Carapax played by Raoul Max Trejillo –
Blue Beetle | Credit: Hopper Stone/SMPSP
Copyright: © 2022 Warner Bros. Entertainment Inc. All Rights Reserved

Additionally, while Jaime and his family work well together, what’s less convincing are moments with just Jaime and his AI counterpart, Khaji-Da (voiced by Becky G) interacting. It’s meant to be a key dynamic in the film, however this element of the story simply isn’t given enough time to develop. Worse, you can barely hear what the characters are saying to one another so when the narrative is attempting to be impactful, it’s lost in a sea of noise and generic explosions.
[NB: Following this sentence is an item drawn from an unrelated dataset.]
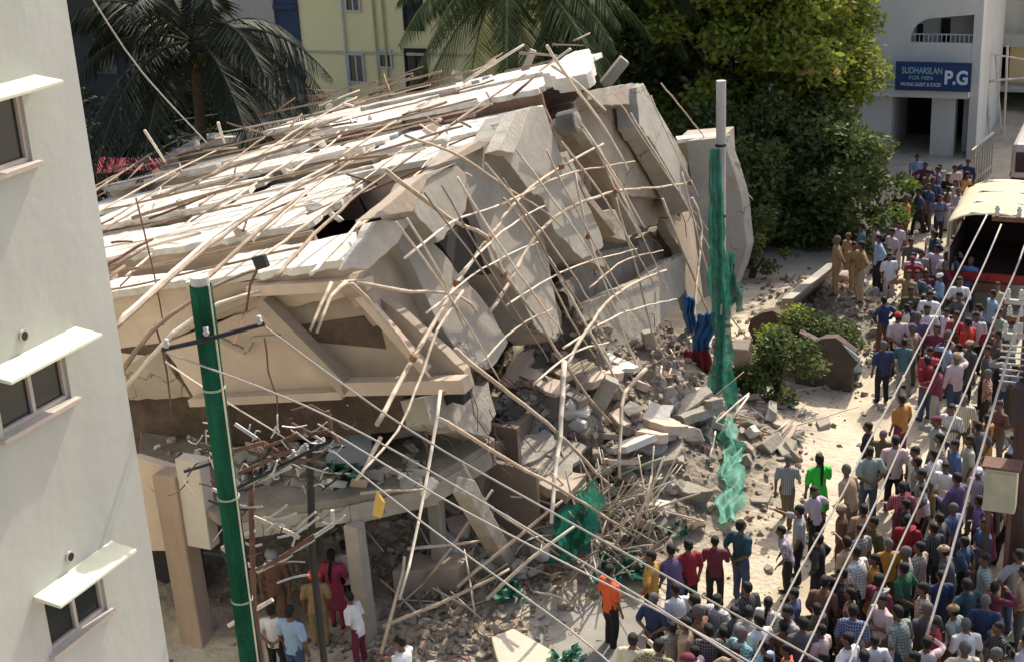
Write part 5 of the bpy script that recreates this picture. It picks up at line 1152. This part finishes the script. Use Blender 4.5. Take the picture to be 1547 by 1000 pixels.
def person(px,py,shirt,tr='black',pose=None,face=None,label=None,pat='',hat=None,group=None,z0=0,zone=None,ground=None):
    rg=PR; k=rg.randrange(0,9) if pose is None else pose
    hgt=rg.uniform(.88,1.05)
    if ground is None:
        p=G(px,py,1.60*hgt+z0); p=Vector((p.x,p.y,z0))
    else: p=ground
    hz=hill(p.x,p.y)
    if hz>.05 and z0==0:
        for _ in range(6): q=G(px,py,1.6*hgt+hz); hz=max(0,hill(q.x,q.y))
        p=Vector((q.x,q.y,hz))
    pm=PM[k]
    if face is None:
        d=Vector((1,31,0))-p; face=math.atan2(d.y,d.x)-math.pi/2+rg.gauss(0,.7)
    r=bpy.data.objects.new('person',None); COL.objects.link(r); r.location=p; r.rotation_euler=(0,0,face); r.scale=(hgt*rg.uniform(.94,1.06),hgt,hgt); r['category']='person'
    for nm in('body','hair','shirt','trousers'):
        nn=nm
        if nm=='shirt' and k==9: nn='tunic'
        if nm=='trousers' and k==10: nn='sari'
        if nm=='shirt' and k==10: nn='blouse'
        o=bpy.data.objects.new(nn,pm[nm]); COL.objects.link(o); o.parent=r
        if nm=='hair' and rg.random()<.14: setm(o,mat('grey_hair',(.16,.15,.14),noise_amt=.3,scale=30,bump=.5))
        if nm=='shirt': setm(o,cloth_m(shirt,pat))
        if nm=='trousers': setm(o,cloth_m(tr))
    if hat:
        o=bpy.data.objects.new(hat[0],CAPM if hat[0]=='cap' else HELM); COL.objects.link(o); o.parent=r; o.location=pm['hc']; o.rotation_euler=pm['M'].to_euler(); setm(o,cloth_m(hat[1]))
    ALLP.append(dict(o=r,shirt=shirt,pat=pat,tr=tr,k=k,hat=hat,label=label,zone=zone,p=p)); return r
PR=random.Random(77)
def LP(px,py,shirt,tr,pose,label,**k): return person(px,py,shirt,tr,pose,label=label,**k)
R9=R_
LP(920,862,'orange red','black',0,'person in bright orange red shirt standing alone on the grey slab',face=R9(-60))
LP(983,842,'mustard','black',8,'person in mustard shirt with one hand on hip near the stick pile',face=R9(60))
LP(1020,836,'purple','denim',11,'person in purple blue shirt next to the red-shirted one',face=R9(30))
LP(1040,824,'dark red','black',0,'person in red shirt seen from behind at the crowd front',face=R9(20))
LP(1080,818,'maroon','black',7,'person in maroon shirt left of the tall dark teal figure',face=R9(-10))
LP(1119,794,'dark teal','denim',3,'tall person in dark teal jacket standing forward of the crowd',face=R9(-50))
LP(1190,696,'grey','dusty brown',6,'person in pale striped shirt walking on the sand by the rubble',face=R9(-20),pat=' striped')
LP(1238,694,'bright green','black',9,'person in bright green tunic with a long black plait',face=R9(10))
LP(1232,741,'lavender','black',8,'person in lavender shirt directly below the bright green tunic',face=R9(200))
LP(1208,771,'grey','black',5,'person in grey vest pointing left, below the lavender shirt',face=R9(75))
LP(1192,803,'lavender','black',11,'person in checked lavender shirt at the left edge of street crowd',face=R9(80),pat=' checked')
LP(1237,814,'black','black',1,'person all in black with hands on hips below the grey vest',face=R9(60))
LP(1272,770,'brown','brown',0,'person in brown clothes and tan cap on the left crowd edge',face=R9(70),hat=('cap','tan'))
LP(1288,714,'tan','dusty brown',11,'person in tan shirt leaning forward with raised arm, below the black jacket',face=R9(40))
LP(1312,645,'black','black',2,'person in black jacket, topmost of the middle street group',face=R9(60))
LP(1334,657,'olive','black',1,'person in dark olive shirt right of the black jacket',face=R9(160))
LP(1314,682,'sage grey','denim',3,'person in sage grey shirt standing with feet apart',face=R9(10))
LP(1353,666,'pale pink','black',0,'person in pale pink shirt right of the sage grey shirt',face=R9(-10))
LP(1363,604,'ochre','maroon',0,'person in ochre orange shirt alone on the bright sand strip',face=R9(30))
LP(1456,603,'cream','olive',0,'person in cream striped shirt right of the bright sand strip',face=R9(-20),pat=' striped')
LP(1336,455,'navy','brown',1,'person in navy shirt at the edge of the far rubble pile',face=R9(20))
LP(1357,479,'pale pink','black',3,'person in pale pink shirt and red cap near the far rubble',face=R9(0),hat=('cap','bright red'))
LP(1387,479,'purple','black',0,'person in purple shirt beside the red-capped one',face=R9(0))
LP(1335,522,'navy','black',0,'person in navy shirt walking onto the sand, left end of upper group',face=R9(10))
LP(1366,517,'teal','grey',2,'person in teal shirt and grey trousers, upper group',face=R9(-30))
LP(1463,488,'bright red','olive',0,'person in bright red shirt under the second thick cable',face=R9(40))
LP(1401,545,'dark red','denim',3,'person in dark red shirt at the lower end of the upper group',face=R9(20))
LP(1265,358,'khaki','khaki',3,'person in khaki uniform, leftmost of the khaki group by the shrub',face=R9(80))
LP(1282,361,'khaki','khaki',0,'person in khaki uniform, second from left of the khaki group',face=R9(120),hat=('cap','brown'))
LP(1291,368,'khaki','khaki',2,'person in khaki uniform, third from left of the khaki group',face=R9(200))
LP(1302,371,'khaki','tan',1,'person in khaki shirt and tan trousers, rightmost of the khaki group',face=R9(90))
LP(1302,343,'teal','navy',0,'person in teal shirt behind the khaki group',face=R9(60))
LP(1419,252,'grey','lavender',6,'person in grey shirt and lavender trousers walking left of the lorry',face=R9(190))
LP(1386,238,'light blue','black',0,'person in pale blue shirt just under the hostel entrance',face=R9(160))
# the group inside the ground storey and at its mouth
LP(410,838,'brown','brown',0,'person in dusty brown clothes and grey helmet inside the dark entrance',hat=('helmet','grey'),face=R9(190))
LP(474,870,'khaki','khaki',0,'rescuer in khaki seen from behind wearing an orange helmet',hat=('helmet','orange red'),face=R9(0))
LP(500,838,'pink red','pink red',9,'person in pink red tunic beside the first storey column',face=R9(-20))
LP(519,826,'pale pink','black',0,'person in pale pink shirt behind the first storey column',face=R9(30))
LP(537,905,'white','maroon',11,'person in white shirt bending in front of the column foot',face=R9(60))
LP(410,922,'white','black',3,'person in white shirt seen from behind right of the netted pole',face=R9(-10))
LP(437,925,'light blue','denim',0,'person in light blue shirt next to the white one by the netted pole',face=R9(-30))
LP(606,970,'white','white',7,'person in white robe at the bottom edge below the square block wall',face=R9(60))
N_=None
for d in [(1129,888,'black','black',0),(988,904,'navy','black',3),(1026,896,'white','black',11),(1050,908,'black','black',0),(1083,906,'white','black',2),(1057,924,'brown','black',7),(1110,925,'dark grey','black',1),(1132,932,'grey','black',11),(1148,938,'white','denim',0),(956,966,'cream','tan',4),(1017,948,'grey','black',1),(1093,955,'maroon','black',0),(1119,956,'teal','black',3),(1070,952,'black','black',2),(1036,942,'tan','black',4),(1184,945,'brown','brown',3),(1190,982,'bright red','black',0),(1153,977,'light blue','black',8),(996,976,'olive','black',1),(1049,985,'pale pink','black',2),
(1241,885,'brown','black',11),(1195,923,'grey','denim',6),(1213,942,'dark grey','black',0),(1241,952,'pale pink','black',2),(1383,682,'white','black',0),(1386,698,'grey','black',3),(1393,718,'sage grey','black',8),(1305,770,'tan','brown',0),(1364,736,'maroon','maroon',10),(1369,762,'black','black',1),(1372,786,'dark red','dark red',10),(1332,788,'olive','black',11),(1343,822,'mustard','olive',7),(1280,819,'tan','maroon',5),(1322,845,'ochre','olive',9),(1369,835,'grey','black',0),(1304,838,'white','black',11),(1390,827,'dusty brown','black',2),(1366,858,'dark green','black',3),(1254,879,'dusty brown','black',4),(1272,867,'black','black',0),
(1420,662,'dusty brown','navy',1),(1411,687,'white','tan',2),(1443,672,'blue','denim',0),(1447,723,'purple','denim',7),(1395,740,'white','black',0),(1366,735,'ochre','olive',9),(1465,665,'cream','cream',9),(1420,783,'dark grey','black',3),(1411,798,'black','black',0),(1480,756,'purple','black',1),(1441,768,'denim','denim',0),(1510,612,'brown','dusty brown',2),(1492,633,'brown','ochre',10),
(1375,462,'dark grey','black',0),(1450,425,'white','black',2),(1430,472,'lavender','black',0),(1415,497,'maroon','olive',3),(1445,477,'dark red','brown',10),(1476,478,'white','black',0),(1405,446,'white','sage grey',7),(1529,486,'sage grey','black',0),(1432,505,'tan','olive',1),(1493,565,'brown','black',8),(1520,519,'dark grey','black',2),
(1324,342,'pale pink','dusty brown',0),(1336,328,'white','black',3),(1348,351,'lavender','grey',0),(1358,340,'lavender','lavender',9),(1344,386,'white','pale pink',0),(1379,388,'lavender','dusty brown',3),(1391,383,'grey','black',0),(1416,376,'lavender','dark grey',1),(1430,387,'white','black',2),(1410,352,'cream','grey',0),(1444,388,'grey','maroon',0),(1449,420,'navy','black',0),(1444,277,'cream','white',9),(1461,265,'ochre','black',0),(1402,262,'tan','tan',0),(1355,316,'navy','black',0),(1467,395,'blue','navy',0),(1398,250,'maroon','brown',1),(1432,268,'black','black',2),(1370,300,'ochre','brown',0),(1420,300,'navy','black',2)]:
    person(*d,pat=PR.choice(('','','','','','',' checked',' striped')))
# the rest of the mass, spaced like a crowd and never on top of each other
def inpoly(x,y,pl):
    c=False; j=len(pl)-1
    for i in range(len(pl)):
        if (pl[i][1]>y)!=(pl[j][1]>y) and x<(pl[j][0]-pl[i][0])*(y-pl[i][1])/(pl[j][1]-pl[i][1])+pl[i][0]: c=not c
        j=i
    return c
NM=['white','white','white','grey','black','navy','dark grey','lavender','sage grey','brown','maroon','dark red','tan','olive','pale pink','denim','cream','khaki','light blue','black','dusty brown','black','white','dark teal','dark grey','navy']
for poly,cnt,gap in (([(1040,930),(1150,915),(1230,870),(1250,960),(1260,1060),(1020,1060)],26,.46),([(1250,880),(1300,800),(1400,730),(1500,690),(1600,690),(1600,1060),(1240,1060),(1230,960)],92,.52),([(1400,620),(1560,600),(1560,700),(1400,720)],8,.6),([(1350,440),(1520,430),(1540,560),(1400,560)],22,.55),([(1310,340),(1440,350),(1460,430),(1350,420)],12,.6),([(1385,240),(1470,240),(1450,300),(1390,310)],8,.7)):
    n=0; t=0
    while n<cnt and t<cnt*60:
        t+=1; x=PR.uniform(min(q[0] for q in poly),max(q[0] for q in poly)); y=PR.uniform(min(q[1] for q in poly),max(q[1] for q in poly))
        if not inpoly(x,y,poly): continue
        p=G(x,y,1.6); p.z=0
        if any((p-q['p']).to_2d().length<gap for q in ALLP) or (p-ub).to_2d().length<.5 or (p-Vector((bx.x,bx.y,0))).to_2d().length<.55: continue
        if abs((p-tk).dot(V))<1.4 and -.3<(p-tk).dot(U)<6: continue
        hx=pxof(p+Z*1.6)
        if hx[0]>1575: continue
        person(x,y,PR.choice(NM),PR.choice(('black','black','denim','dark grey','dusty brown','olive','grey','navy')),PR.choice((0,0,1,2,3,4,6,7,8,8,11,9,10,3,2)),pat=PR.choice(('','','','','','',' checked',' striped')),hat=(('cap',PR.choice(('tan','white','maroon','khaki'))) if PR.random()<.07 else None)); n+=1
def zone(x,y):
    if y>900: 
        return 'bottom left of the crowd' if x<1060 else ('bottom middle of the crowd' if x<1160 else ('bottom edge under the left cable' if x<1260 else ('bottom edge under the middle cables' if x<1390 else 'bottom right corner of the crowd')))
    if y>790: return 'lower crowd left of the cables' if x<1300 else ('lower crowd under the cables' if x<1420 else 'in front of the meter box')
    if y>690: return 'middle crowd left part' if x<1360 else ('middle crowd under the third cable' if x<1440 else 'left of the meter box')
    if y>590: return 'top of the middle crowd' if x<1430 else 'between sand strip and pole'
    if y>500: return 'lower upper group by the sand'
    if y>435: return 'upper group near the far rubble' if x<1410 else 'upper group before the lorry'
    if y>320: return 'road between shrub and lorry' if x<1400 else 'beside the lorry'
    return 'road under the hostel entrance'
tops={9:'tunic',10:'blouse and sari'}
def lab(q,lv):
    x,y=q['px']; s=f"person in{q['pat']} {q['shirt']} {tops.get(q['k'],'shirt')}"
    if lv>=1: s+=f" and {q['tr']} trousers" if q['k']<9 or q['k']==11 else ''
    if q['hat']: s+=f", {q['hat'][1]} cap"
    if lv>=2 and q['k'] not in(9,10): s+=' '+POSES[q['k']][0]
    return s+', '+q['zone']
from collections import defaultdict
auto=[]
for q in ALLP:
    q['px']=pxof(q['p']+Z*1.6); q['zone']=zone(*q['px'])
    if q['label']: q['o']['label']=q['label']
    else: auto.append(q)
pend=auto
for lv in (0,1):
    g_=defaultdict(list)
    for q in pend: g_[lab(q,lv)].append(q)
    nx=[]
    for l_,qs in g_.items():
        if len(qs)==1: qs[0]['o']['label']=l_
        else: nx+=qs
    pend=nx
g_=defaultdict(list)
for q in pend: g_[lab(q,1)].append(q)
ORD={2:['left one of two','right one of two'],3:['leftmost of three','middle of three','rightmost of three']}
for l_,qs in g_.items():
    qs.sort(key=lambda q:q['px'][0]); n=len(qs)
    for i,q in enumerate(qs):
        q['o']['label']=l_.replace('person in','',1).strip() and f"{l_}, "+(ORD[n][i] if n in ORD else ('leftmost' if i==0 else ('rightmost' if i==n-1 else ('second','third','fourth','fifth','sixth')[i-1]+' from left'))+f' of {("four","five","six","seven")[min(n-4,3)]}')
for q in ALLP:
    for a_,c_ in ((' of the crowd',''),(' trousers',''),(' part',''),('under the third cable','under cables'),('under the middle cables','at mid cables'),(' and ',', '),(' of four',''),(' of five',''),(' of two',''),(' of three','')):
        if len(q['o']['label'].split())>16: q['o']['label']=q['o']['label'].replace(a_,c_)
    q['o']['group']='rescuers and onlookers at the entrance' if q['px'][0]<700 else 'onlookers in the street'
For how important Khaji-Da should have been to the narrative, many times it felt like an afterthought and it hurts later on when Jaime and Khaji-Da need to be on the same page to win the day.

Conclusion / Recommendation

Will Blue Beetle wow you compared to the solo entries of so many other superhero movies that we’ve seen before? Probably not. But they do something in one film that 10 Fast and Furious films have tried and come short on: developing a family you care about – that alone is worth the price of admission!

If you’re looking for a fun romp to take the family to see just as school is starting back across the US or have become fatigued from the hype of Barbenheimer, you can’t go wrong checking this out. And you’ll likely be surprised by how well the third acts comes together for the entire Reyes family, even with the generic issues that we discussed above.